• What needs to be done
Copy out the whole listing exactly as written, leaving the pictures behind.

[start Dataset rows]

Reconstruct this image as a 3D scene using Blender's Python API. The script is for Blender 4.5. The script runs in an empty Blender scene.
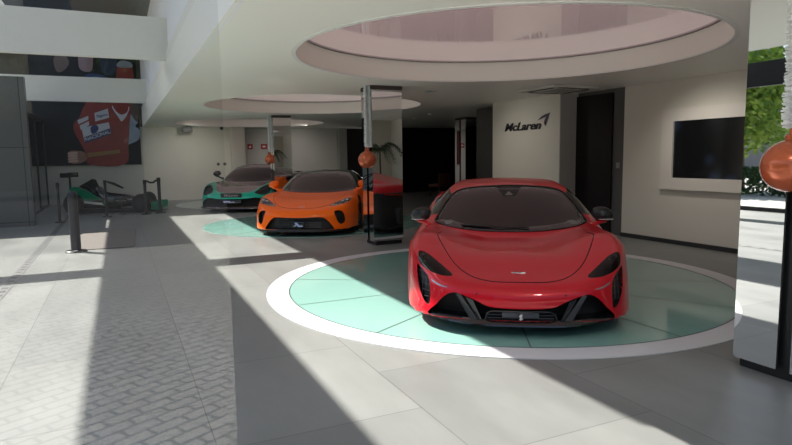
import bpy, bmesh, math, random
import numpy as np
from mathutils import Vector, Matrix
from mathutils.bvhtree import BVHTree
from mathutils.geometry import delaunay_2d_cdt
random.seed(7)
PI = math.pi
scene = bpy.context.scene
COL = scene.collection
def link(o):
    COL.objects.link(o); return o
# ---------------------------------------------------------------- materials
def newmat(name):
    m = bpy.data.materials.new(name); m.use_nodes = True
    return m, m.node_tree, m.node_tree.nodes['Principled BSDF']
def lin(c):
    return tuple((v/255/12.92 if v/255 <= .04045 else ((v/255+.055)/1.055)**2.4) for v in c)+(1,)
MC = {}
def mat(name, col, rough=.5, metal=0, coat=0, spec=.5, noise=0, scale=8, bump=0):
    """plain procedural material: colour with a little noise of its own in tone and roughness"""
    if name in MC: return MC[name]
    m, nt, b = newmat(name)
    c = col if len(col) == 4 else tuple(col)+(1,)
    b.inputs['Base Color'].default_value = c
    b.inputs['Roughness'].default_value = rough; b.inputs['Metallic'].default_value = metal
    b.inputs['Coat Weight'].default_value = coat; b.inputs['Coat Roughness'].default_value = .04
    b.inputs['Specular IOR Level'].default_value = spec
    if noise or bump:
        tc = nt.nodes.new('ShaderNodeTexCoord'); n = nt.nodes.new('ShaderNodeTexNoise')
        n.inputs['Scale'].default_value = scale; n.inputs['Detail'].default_value = 4
        nt.links.new(tc.outputs['Object'], n.inputs['Vector'])
        if noise:
            r = nt.nodes.new('ShaderNodeMapRange'); r.inputs['To Min'].default_value = 1-noise; r.inputs['To Max'].default_value = 1+noise
            mx = nt.nodes.new('ShaderNodeVectorMath'); mx.operation = 'SCALE'; mx.inputs[0].default_value = c[:3]
            nt.links.new(n.outputs['Fac'], r.inputs['Value']); nt.links.new(r.outputs[0], mx.inputs['Scale'])
            nt.links.new(mx.outputs[0], b.inputs['Base Color'])
        if bump:
            bp = nt.nodes.new('ShaderNodeBump'); bp.inputs['Strength'].default_value = bump; bp.inputs['Distance'].default_value = .02
            nt.links.new(n.outputs['Fac'], bp.inputs['Height']); nt.links.new(bp.outputs[0], b.inputs['Normal'])
    MC[name] = m; return m
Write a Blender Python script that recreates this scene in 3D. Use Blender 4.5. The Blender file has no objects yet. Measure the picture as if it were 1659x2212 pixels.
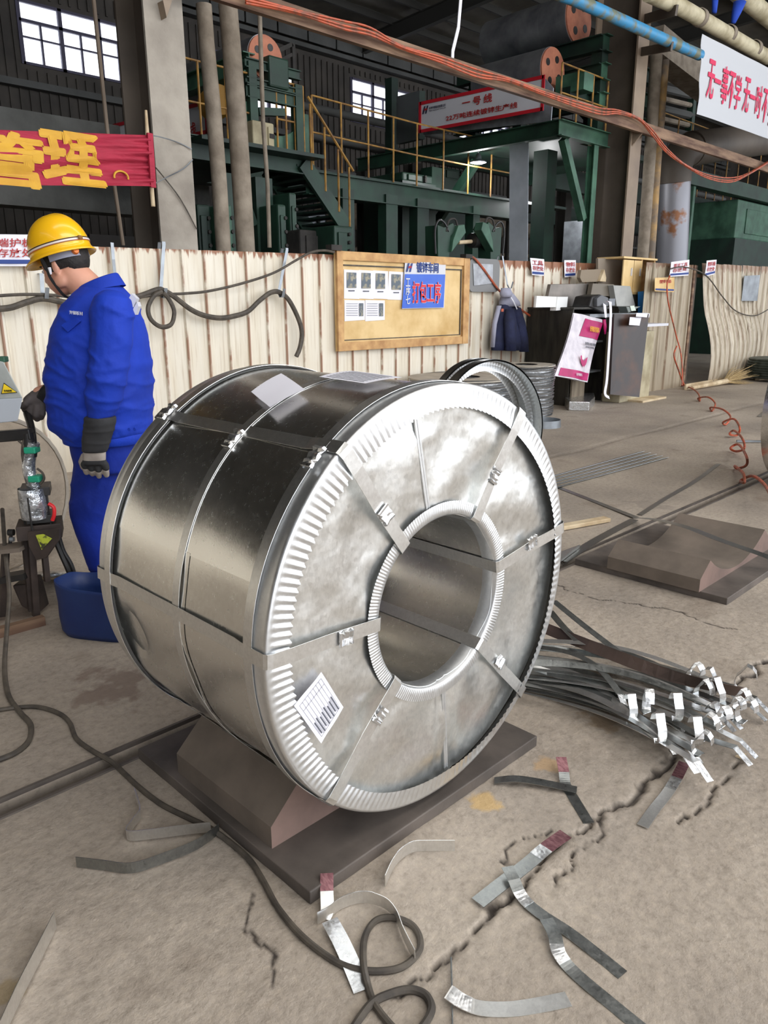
import bpy, math, random
import numpy as np
from mathutils import Vector, Matrix
C = bpy.context.scene.collection
random.seed(7)
pi = math.pi
# ------------------------------------------------------------------ camera
CH = 1.51                         # lens height above the floor
FPX = 1629.4                      # focal length for the 1659 x 2212 frame
PITCH, ROLL, YAW = .2713, -.0038, .7816
def _axes():
    cp, sp = math.cos(PITCH), math.sin(PITCH)
    cr, sr = math.cos(ROLL), math.sin(ROLL)
    x = Vector((1, 0, 0)); u = Vector((0, sp, cp)); f = Vector((0, cp, -sp))
    R = cr*x+sr*u; U = -sr*x+cr*u
    B = Matrix.Rotation(-YAW, 3, 'Z')
    return B@R, B@U, B@f
RT, UP, FW = _axes()
cam = bpy.data.objects.new('camera', bpy.data.cameras.new('camera')); C.objects.link(cam)
cam.matrix_world = Matrix.Translation((0, 0, CH))@Matrix((RT, UP, -FW)).transposed().to_4x4()
cam.data.sensor_fit = 'VERTICAL'; cam.data.sensor_height = 24; cam.data.lens = FPX*24/2212
cam.data.clip_end = 300; cam.data.clip_start = .05
S = bpy.context.scene; S.camera = cam
S.view_settings.view_transform = 'Standard'; S.view_settings.look = 'None'
S.view_settings.gamma = 1; S.view_settings.use_curve_mapping = False
S.view_settings.exposure = 1.15
# ------------------------------------------------------------------ daylight and added fill
W = bpy.data.worlds.new('daylight'); S.world = W; W.use_nodes = True
bg = W.node_tree.nodes['Background']; bg.inputs[0].default_value = (.90, .94, 1, 1); bg.inputs[1].default_value = 1.6
def area(name, loc, size, power, rot, col=(1, .97, .93)):
    l = bpy.data.lights.new(name, 'AREA'); l.shape = 'RECTANGLE'; l.size, l.size_y = size; l.energy = power; l.color = col
    o = bpy.data.objects.new(name, l); C.objects.link(o); o.location = loc; o.rotation_euler = rot
    return o
for k, (xx, yy, ln, wd, pw) in enumerate([(6, -5, 18, 2.5, 420), (6, 1.0, 18, 1.2, 130)]):
    area('overhead_fill', (xx, yy, 9.6), (ln, wd), pw, (0, 0, 0))  # soft area lights added under the roof, standing in for skylight strips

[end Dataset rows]

• Written solution
Reconstruct this image as a 3D scene using Blender's Python API. The script is for Blender 4.5. The script runs in an empty Blender scene.
import bpy, bmesh, math, random
import numpy as np
from mathutils import Vector, Matrix
from mathutils.bvhtree import BVHTree
from mathutils.geometry import delaunay_2d_cdt
random.seed(7)
PI = math.pi
scene = bpy.context.scene
COL = scene.collection
def link(o):
    COL.objects.link(o); return o
# ---------------------------------------------------------------- materials
def newmat(name):
    m = bpy.data.materials.new(name); m.use_nodes = True
    return m, m.node_tree, m.node_tree.nodes['Principled BSDF']
def lin(c):
    return tuple((v/255/12.92 if v/255 <= .04045 else ((v/255+.055)/1.055)**2.4) for v in c)+(1,)
MC = {}
def mat(name, col, rough=.5, metal=0, coat=0, spec=.5, noise=0, scale=8, bump=0):
    """plain procedural material: colour with a little noise of its own in tone and roughness"""
    if name in MC: return MC[name]
    m, nt, b = newmat(name)
    c = col if len(col) == 4 else tuple(col)+(1,)
    b.inputs['Base Color'].default_value = c
    b.inputs['Roughness'].default_value = rough; b.inputs['Metallic'].default_value = metal
    b.inputs['Coat Weight'].default_value = coat; b.inputs['Coat Roughness'].default_value = .04
    b.inputs['Specular IOR Level'].default_value = spec
    if noise or bump:
        tc = nt.nodes.new('ShaderNodeTexCoord'); n = nt.nodes.new('ShaderNodeTexNoise')
        n.inputs['Scale'].default_value = scale; n.inputs['Detail'].default_value = 4
        nt.links.new(tc.outputs['Object'], n.inputs['Vector'])
        if noise:
            r = nt.nodes.new('ShaderNodeMapRange'); r.inputs['To Min'].default_value = 1-noise; r.inputs['To Max'].default_value = 1+noise
            mx = nt.nodes.new('ShaderNodeVectorMath'); mx.operation = 'SCALE'; mx.inputs[0].default_value = c[:3]
            nt.links.new(n.outputs['Fac'], r.inputs['Value']); nt.links.new(r.outputs[0], mx.inputs['Scale'])
            nt.links.new(mx.outputs[0], b.inputs['Base Color'])
        if bump:
            bp = nt.nodes.new('ShaderNodeBump'); bp.inputs['Strength'].default_value = bump; bp.inputs['Distance'].default_value = .02
            nt.links.new(n.outputs['Fac'], bp.inputs['Height']); nt.links.new(bp.outputs[0], b.inputs['Normal'])
    MC[name] = m; return m
Write a Blender Python script that recreates this scene in 3D. Use Blender 4.5. The Blender file has no objects yet. Measure the picture as if it were 1659x2212 pixels.
import bpy, math, random
import numpy as np
from mathutils import Vector, Matrix
C = bpy.context.scene.collection
random.seed(7)
pi = math.pi
# ------------------------------------------------------------------ camera
CH = 1.51                         # lens height above the floor
FPX = 1629.4                      # focal length for the 1659 x 2212 frame
PITCH, ROLL, YAW = .2713, -.0038, .7816
def _axes():
    cp, sp = math.cos(PITCH), math.sin(PITCH)
    cr, sr = math.cos(ROLL), math.sin(ROLL)
    x = Vector((1, 0, 0)); u = Vector((0, sp, cp)); f = Vector((0, cp, -sp))
    R = cr*x+sr*u; U = -sr*x+cr*u
    B = Matrix.Rotation(-YAW, 3, 'Z')
    return B@R, B@U, B@f
RT, UP, FW = _axes()
cam = bpy.data.objects.new('camera', bpy.data.cameras.new('camera')); C.objects.link(cam)
cam.matrix_world = Matrix.Translation((0, 0, CH))@Matrix((RT, UP, -FW)).transposed().to_4x4()
cam.data.sensor_fit = 'VERTICAL'; cam.data.sensor_height = 24; cam.data.lens = FPX*24/2212
cam.data.clip_end = 300; cam.data.clip_start = .05
S = bpy.context.scene; S.camera = cam
S.view_settings.view_transform = 'Standard'; S.view_settings.look = 'None'
S.view_settings.gamma = 1; S.view_settings.use_curve_mapping = False
S.view_settings.exposure = 1.15
# ------------------------------------------------------------------ daylight and added fill
W = bpy.data.worlds.new('daylight'); S.world = W; W.use_nodes = True
bg = W.node_tree.nodes['Background']; bg.inputs[0].default_value = (.90, .94, 1, 1); bg.inputs[1].default_value = 1.6
def area(name, loc, size, power, rot, col=(1, .97, .93)):
    l = bpy.data.lights.new(name, 'AREA'); l.shape = 'RECTANGLE'; l.size, l.size_y = size; l.energy = power; l.color = col
    o = bpy.data.objects.new(name, l); C.objects.link(o); o.location = loc; o.rotation_euler = rot
    return o
for k, (xx, yy, ln, wd, pw) in enumerate([(6, -5, 18, 2.5, 420), (6, 1.0, 18, 1.2, 130)]):
    area('overhead_fill', (xx, yy, 9.6), (ln, wd), pw, (0, 0, 0))  # soft area lights added under the roof, standing in for skylight strips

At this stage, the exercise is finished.